In Dasar, an area 25 km from the city of Dalat, Cil minority people grow coffee almost exclusively. Their farms are dotted with persimmon trees, used for shade, and their backyards full of chickens and pigs, but the majority of their income is made each coffee harvest. Krajan Ha Djim, whose French is better than his English, faces his biggest challenge every year with labor supply.
“There are plenty of people who are ready to pick coffee every harvest, so that becomes a problem,” he explained. “Many of the people who pick coffee come from other places and need some accommodation. They want to work for someone who can pay their transportation as well as their fee.”
Like Son, Ha Djim pays the prevailing wage of 150,000 Vietnamese Dong, a little less than $7 per day of picking.

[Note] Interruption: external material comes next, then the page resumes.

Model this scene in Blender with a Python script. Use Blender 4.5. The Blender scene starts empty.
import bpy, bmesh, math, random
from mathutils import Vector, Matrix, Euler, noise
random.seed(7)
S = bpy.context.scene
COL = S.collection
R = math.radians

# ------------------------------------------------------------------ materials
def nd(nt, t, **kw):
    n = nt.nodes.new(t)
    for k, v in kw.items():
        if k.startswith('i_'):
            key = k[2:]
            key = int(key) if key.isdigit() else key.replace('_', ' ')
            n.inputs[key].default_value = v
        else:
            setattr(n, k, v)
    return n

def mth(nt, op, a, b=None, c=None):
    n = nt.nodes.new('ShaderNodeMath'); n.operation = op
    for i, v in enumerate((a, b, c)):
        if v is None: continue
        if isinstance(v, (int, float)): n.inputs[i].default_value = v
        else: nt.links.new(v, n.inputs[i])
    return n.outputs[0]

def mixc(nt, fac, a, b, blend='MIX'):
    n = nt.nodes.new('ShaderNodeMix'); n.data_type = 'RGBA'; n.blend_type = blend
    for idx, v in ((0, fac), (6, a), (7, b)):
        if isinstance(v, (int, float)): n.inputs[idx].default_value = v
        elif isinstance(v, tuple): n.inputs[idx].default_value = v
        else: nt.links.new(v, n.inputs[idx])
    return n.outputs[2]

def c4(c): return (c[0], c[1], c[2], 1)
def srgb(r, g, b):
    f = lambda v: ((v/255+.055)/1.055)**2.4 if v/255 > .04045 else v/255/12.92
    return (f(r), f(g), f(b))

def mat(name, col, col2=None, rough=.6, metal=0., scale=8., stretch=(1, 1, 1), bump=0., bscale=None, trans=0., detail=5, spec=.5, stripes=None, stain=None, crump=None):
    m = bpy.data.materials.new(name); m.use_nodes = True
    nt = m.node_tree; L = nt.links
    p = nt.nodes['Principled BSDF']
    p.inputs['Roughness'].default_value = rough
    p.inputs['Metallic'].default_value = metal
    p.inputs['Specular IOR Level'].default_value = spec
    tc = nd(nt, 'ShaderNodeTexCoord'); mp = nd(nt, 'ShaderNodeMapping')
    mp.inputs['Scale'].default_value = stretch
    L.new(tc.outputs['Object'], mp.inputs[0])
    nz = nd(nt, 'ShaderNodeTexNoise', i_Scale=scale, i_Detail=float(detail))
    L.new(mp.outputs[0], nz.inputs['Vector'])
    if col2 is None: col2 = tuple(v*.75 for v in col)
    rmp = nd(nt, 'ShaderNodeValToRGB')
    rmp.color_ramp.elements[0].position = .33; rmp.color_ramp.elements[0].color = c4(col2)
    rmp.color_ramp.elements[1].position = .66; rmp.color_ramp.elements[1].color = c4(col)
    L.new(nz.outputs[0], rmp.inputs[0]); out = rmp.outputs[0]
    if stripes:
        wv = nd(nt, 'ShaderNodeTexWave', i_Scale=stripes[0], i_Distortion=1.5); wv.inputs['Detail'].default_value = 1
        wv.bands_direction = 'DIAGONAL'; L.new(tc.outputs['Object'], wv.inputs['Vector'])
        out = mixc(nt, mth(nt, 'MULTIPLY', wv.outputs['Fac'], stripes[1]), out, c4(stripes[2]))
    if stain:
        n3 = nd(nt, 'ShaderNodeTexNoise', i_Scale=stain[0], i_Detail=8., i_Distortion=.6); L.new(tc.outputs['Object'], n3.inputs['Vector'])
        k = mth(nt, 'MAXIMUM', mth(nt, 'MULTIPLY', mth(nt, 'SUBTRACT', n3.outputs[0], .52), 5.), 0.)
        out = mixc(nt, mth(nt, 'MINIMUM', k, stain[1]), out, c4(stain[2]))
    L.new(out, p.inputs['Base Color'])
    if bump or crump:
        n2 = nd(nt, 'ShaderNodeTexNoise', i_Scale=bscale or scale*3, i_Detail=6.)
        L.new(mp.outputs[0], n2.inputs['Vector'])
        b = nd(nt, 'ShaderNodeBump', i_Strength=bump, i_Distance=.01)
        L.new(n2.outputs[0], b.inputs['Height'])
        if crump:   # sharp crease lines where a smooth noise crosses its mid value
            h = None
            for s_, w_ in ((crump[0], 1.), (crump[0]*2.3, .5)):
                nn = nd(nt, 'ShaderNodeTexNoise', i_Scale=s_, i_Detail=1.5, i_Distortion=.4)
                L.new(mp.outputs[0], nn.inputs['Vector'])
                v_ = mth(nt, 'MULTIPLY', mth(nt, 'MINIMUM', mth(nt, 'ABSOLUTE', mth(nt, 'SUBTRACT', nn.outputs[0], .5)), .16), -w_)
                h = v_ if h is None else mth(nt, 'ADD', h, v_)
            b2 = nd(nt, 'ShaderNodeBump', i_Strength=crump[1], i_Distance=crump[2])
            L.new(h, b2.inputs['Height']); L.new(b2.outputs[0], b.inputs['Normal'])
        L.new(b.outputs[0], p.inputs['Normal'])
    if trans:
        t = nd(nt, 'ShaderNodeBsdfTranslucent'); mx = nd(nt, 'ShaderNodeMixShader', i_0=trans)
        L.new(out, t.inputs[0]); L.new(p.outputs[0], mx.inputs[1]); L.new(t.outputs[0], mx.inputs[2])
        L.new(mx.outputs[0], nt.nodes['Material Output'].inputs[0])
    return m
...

They have to pay the same day rate as their competitors, even though they train the workers to pick only the ripest cherry. Quang is prepared to reward their hard work, paying a premium for coffees he knows he can serve at Workshop Cafe, an industrial-chic shop in Ho Chi Minh City that serves the best of Vietnam’s burgeoning specialty coffees.
For those without access to investment in labor or fertilizer, the picture is graver. Anecdotal reports from around Lac Duong, a community of both minority and Vietnamese families, include predatory lenders who take payment in cherries, often leaving families with little to no income each year. Some of the poorest farmers also make themselves available as pickers. According to Ha Djim, his neighbors, who have their own farms, will often come to him for extra income during the harvest.
“Labor is the most difficult issue. I could secure good labor if I could pay them more, or cooperate with other farmers to share labor,” he says.
Ha Djim knows that he can secure better, more consistent labor with higher wages, but is stuck in limbo without access to export markets for his coffees. Quang and others like him are trying to help by offering coffees to roasters internationally, but for now the prices are too high for tiny lots of a variety of coffee Vietnam is not yet known for producing.